The year 2016 might be over, but debates rage on about whether it was one of the most important–or worst–years ever. Yet amid talk of surprising election results and shocking celebrity deaths, these conversations often miss a key point: this question is impossible to answer.

One problem is that humans have a recency bias. Modern events are easy to remember and–thanks to the Internet–easy to communicate, so it can feel like more important stuff happens now than before. This is why you hear people talking about the 2016 election being the nastiest in history, even though the 1876 election featured rumors that Rutherford B. Hayes had shot his own mother.
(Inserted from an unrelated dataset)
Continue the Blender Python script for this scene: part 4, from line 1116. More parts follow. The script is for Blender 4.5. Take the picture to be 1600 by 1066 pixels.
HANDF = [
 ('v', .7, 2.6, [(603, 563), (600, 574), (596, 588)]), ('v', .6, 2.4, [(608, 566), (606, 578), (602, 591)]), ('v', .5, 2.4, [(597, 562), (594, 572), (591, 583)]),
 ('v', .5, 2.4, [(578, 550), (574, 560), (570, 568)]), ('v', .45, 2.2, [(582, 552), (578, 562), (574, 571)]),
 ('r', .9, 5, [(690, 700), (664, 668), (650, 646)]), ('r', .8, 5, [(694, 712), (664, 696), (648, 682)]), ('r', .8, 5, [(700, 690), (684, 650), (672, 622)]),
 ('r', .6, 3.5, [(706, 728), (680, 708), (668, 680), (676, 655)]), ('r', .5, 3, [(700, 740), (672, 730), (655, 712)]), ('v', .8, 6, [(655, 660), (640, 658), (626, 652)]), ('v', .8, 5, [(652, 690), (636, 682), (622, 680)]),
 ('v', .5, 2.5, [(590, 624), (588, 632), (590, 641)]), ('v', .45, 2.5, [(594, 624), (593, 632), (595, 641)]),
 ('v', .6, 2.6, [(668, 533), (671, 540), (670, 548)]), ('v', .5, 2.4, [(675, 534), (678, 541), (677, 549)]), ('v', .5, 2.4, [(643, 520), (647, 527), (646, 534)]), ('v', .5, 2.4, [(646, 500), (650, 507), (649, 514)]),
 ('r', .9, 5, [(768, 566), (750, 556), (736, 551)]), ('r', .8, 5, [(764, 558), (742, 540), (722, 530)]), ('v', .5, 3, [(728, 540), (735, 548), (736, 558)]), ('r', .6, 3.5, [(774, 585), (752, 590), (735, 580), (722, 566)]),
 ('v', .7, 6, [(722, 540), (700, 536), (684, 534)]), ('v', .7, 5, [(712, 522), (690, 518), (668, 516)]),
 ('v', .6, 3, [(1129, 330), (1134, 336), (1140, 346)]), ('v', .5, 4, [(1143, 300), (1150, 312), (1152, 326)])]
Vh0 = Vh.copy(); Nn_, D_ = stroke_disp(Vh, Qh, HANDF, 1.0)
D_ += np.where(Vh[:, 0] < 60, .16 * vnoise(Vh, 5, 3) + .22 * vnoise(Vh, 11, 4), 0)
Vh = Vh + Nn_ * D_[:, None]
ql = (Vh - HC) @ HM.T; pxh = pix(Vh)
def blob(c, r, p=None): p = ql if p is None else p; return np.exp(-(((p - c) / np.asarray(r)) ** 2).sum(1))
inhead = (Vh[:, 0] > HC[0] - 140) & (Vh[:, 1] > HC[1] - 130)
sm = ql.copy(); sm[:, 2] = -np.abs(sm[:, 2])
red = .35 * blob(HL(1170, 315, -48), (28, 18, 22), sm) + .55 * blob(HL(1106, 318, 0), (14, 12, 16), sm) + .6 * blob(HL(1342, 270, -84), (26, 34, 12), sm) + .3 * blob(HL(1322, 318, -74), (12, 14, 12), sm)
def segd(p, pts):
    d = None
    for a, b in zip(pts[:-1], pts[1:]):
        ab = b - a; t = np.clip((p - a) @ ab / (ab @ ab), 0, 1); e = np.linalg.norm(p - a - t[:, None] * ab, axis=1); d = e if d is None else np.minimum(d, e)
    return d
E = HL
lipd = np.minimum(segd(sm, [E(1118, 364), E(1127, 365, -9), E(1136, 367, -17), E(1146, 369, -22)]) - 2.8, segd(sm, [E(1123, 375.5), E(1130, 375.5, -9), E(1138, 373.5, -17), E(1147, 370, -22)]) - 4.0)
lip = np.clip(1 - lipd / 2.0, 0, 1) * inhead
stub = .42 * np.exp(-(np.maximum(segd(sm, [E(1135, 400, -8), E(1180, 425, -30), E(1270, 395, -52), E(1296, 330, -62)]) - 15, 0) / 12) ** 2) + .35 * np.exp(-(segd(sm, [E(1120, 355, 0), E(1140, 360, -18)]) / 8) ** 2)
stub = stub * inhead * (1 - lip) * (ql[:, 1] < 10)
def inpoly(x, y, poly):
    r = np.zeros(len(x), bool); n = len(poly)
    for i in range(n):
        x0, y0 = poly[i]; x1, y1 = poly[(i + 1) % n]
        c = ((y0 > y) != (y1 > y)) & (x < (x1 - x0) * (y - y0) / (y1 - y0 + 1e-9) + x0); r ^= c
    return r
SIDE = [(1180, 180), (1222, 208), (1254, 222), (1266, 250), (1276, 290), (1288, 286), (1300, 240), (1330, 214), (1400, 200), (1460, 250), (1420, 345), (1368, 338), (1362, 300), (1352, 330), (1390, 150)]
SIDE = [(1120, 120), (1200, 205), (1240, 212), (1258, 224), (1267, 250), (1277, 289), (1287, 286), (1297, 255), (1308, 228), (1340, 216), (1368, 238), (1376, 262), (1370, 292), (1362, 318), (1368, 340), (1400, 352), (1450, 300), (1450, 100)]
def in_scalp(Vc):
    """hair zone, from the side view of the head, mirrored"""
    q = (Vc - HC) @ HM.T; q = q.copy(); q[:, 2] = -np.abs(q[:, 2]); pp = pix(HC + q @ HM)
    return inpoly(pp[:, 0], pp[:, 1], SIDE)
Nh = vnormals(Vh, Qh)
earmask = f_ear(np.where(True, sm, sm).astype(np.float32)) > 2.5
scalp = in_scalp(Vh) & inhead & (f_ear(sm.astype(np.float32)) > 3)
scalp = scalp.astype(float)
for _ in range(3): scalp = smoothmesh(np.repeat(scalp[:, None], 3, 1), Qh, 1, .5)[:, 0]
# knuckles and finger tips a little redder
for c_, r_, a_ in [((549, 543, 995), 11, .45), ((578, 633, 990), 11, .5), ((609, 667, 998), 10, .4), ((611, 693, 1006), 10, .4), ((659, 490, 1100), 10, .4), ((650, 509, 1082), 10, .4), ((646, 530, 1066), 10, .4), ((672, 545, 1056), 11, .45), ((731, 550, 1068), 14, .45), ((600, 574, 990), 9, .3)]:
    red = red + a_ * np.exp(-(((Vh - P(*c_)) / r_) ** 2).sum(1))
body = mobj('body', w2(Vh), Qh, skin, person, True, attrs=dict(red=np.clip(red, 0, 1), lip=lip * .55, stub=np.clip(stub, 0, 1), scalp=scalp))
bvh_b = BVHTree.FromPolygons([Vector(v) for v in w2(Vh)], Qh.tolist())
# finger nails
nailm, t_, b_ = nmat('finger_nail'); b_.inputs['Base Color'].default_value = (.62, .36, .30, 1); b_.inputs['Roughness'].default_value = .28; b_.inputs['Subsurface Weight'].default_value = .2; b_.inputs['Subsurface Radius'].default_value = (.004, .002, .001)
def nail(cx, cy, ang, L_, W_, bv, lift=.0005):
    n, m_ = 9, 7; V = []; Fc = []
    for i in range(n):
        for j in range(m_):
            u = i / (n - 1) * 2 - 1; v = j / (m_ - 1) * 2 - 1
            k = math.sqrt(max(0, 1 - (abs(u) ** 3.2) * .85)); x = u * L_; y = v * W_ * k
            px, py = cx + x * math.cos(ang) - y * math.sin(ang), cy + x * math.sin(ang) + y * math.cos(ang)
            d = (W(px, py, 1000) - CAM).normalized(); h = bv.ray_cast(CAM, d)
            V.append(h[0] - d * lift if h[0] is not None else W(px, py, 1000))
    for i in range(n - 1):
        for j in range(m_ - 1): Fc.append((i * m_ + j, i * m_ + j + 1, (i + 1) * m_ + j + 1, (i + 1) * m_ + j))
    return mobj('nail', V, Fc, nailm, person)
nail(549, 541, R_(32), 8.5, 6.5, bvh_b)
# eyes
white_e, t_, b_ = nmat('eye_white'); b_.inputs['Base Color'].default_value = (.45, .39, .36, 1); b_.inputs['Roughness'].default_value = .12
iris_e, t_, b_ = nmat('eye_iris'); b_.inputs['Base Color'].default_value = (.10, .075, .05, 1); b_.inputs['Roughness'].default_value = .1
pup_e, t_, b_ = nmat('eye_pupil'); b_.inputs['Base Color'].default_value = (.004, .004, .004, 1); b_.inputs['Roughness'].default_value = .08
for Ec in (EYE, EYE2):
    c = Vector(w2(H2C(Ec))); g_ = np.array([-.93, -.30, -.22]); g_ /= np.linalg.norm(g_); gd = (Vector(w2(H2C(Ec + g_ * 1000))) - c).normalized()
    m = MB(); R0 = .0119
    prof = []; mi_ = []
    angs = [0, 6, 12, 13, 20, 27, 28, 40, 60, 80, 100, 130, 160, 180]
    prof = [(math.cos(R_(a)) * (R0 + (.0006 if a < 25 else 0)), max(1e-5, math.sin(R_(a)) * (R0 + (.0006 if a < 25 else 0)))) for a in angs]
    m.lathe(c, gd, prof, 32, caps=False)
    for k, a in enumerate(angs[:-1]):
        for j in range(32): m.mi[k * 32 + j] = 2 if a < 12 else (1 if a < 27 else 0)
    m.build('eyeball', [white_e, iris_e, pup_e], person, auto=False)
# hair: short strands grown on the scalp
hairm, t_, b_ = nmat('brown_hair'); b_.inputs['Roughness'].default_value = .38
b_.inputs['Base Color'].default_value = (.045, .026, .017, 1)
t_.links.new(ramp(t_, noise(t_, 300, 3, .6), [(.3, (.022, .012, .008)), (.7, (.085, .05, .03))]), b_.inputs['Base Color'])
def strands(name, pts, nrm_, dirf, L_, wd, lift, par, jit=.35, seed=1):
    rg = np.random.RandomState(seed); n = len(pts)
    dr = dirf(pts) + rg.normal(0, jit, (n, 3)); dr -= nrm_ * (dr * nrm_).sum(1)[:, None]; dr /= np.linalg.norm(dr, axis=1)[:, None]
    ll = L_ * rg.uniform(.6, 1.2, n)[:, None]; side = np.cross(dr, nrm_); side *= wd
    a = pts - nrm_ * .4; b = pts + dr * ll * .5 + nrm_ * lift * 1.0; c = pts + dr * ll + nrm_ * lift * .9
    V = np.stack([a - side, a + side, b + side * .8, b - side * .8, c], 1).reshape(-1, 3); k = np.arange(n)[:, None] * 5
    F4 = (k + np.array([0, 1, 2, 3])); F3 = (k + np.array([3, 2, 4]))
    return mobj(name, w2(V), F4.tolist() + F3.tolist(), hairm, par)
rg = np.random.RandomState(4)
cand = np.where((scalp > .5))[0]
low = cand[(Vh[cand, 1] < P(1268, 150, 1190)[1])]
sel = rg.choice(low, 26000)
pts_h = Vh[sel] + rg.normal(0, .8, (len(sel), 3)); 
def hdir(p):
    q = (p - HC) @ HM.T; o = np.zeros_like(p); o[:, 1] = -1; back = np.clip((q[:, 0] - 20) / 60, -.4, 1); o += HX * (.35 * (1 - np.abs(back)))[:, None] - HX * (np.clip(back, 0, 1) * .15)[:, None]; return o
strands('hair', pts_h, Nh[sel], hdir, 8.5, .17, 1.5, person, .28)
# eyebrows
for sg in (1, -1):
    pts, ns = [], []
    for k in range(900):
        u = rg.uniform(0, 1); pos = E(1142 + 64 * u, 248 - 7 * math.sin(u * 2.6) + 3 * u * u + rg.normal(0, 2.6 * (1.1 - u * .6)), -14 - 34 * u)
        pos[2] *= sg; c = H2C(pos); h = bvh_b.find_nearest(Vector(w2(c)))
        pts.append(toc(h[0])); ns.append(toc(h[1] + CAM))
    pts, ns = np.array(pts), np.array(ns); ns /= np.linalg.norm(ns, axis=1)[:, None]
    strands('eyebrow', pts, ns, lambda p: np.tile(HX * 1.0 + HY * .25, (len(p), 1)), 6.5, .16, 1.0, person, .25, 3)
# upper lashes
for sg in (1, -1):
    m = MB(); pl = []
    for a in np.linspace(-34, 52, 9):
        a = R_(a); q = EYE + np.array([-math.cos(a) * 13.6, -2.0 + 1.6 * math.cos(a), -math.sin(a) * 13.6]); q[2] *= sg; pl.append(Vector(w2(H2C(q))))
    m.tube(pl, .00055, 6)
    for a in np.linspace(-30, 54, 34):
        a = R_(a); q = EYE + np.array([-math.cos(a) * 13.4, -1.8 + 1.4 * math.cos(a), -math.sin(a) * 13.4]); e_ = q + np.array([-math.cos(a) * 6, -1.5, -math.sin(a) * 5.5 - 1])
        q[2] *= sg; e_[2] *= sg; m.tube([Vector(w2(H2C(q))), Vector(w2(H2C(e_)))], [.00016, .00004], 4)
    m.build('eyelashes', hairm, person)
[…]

The second problem is the idea of the year itself. At its core, it’s a somewhat arbitrary construct–a 12-month frame for events that are essentially continuous. Take the moon landing, for example. Even if we all agree it was a uniquely important event, the story of the space race is not confined to 1969. Years from now, as our perspective evolves, we may see that the real giant leap for mankind took place long before or after.

Of course, it’s only human to look for patterns that offer more immediate satisfaction; it’s what helps us make sense of a world that is fundamentally chaotic. But as we begin another year that may or may not be the most important one in history, it’s worth remembering what mathematician John Allen Paulos has said, in reference to the idea that celebrity deaths come in threes: everything comes in threes if you just “wait for the third one to occur.”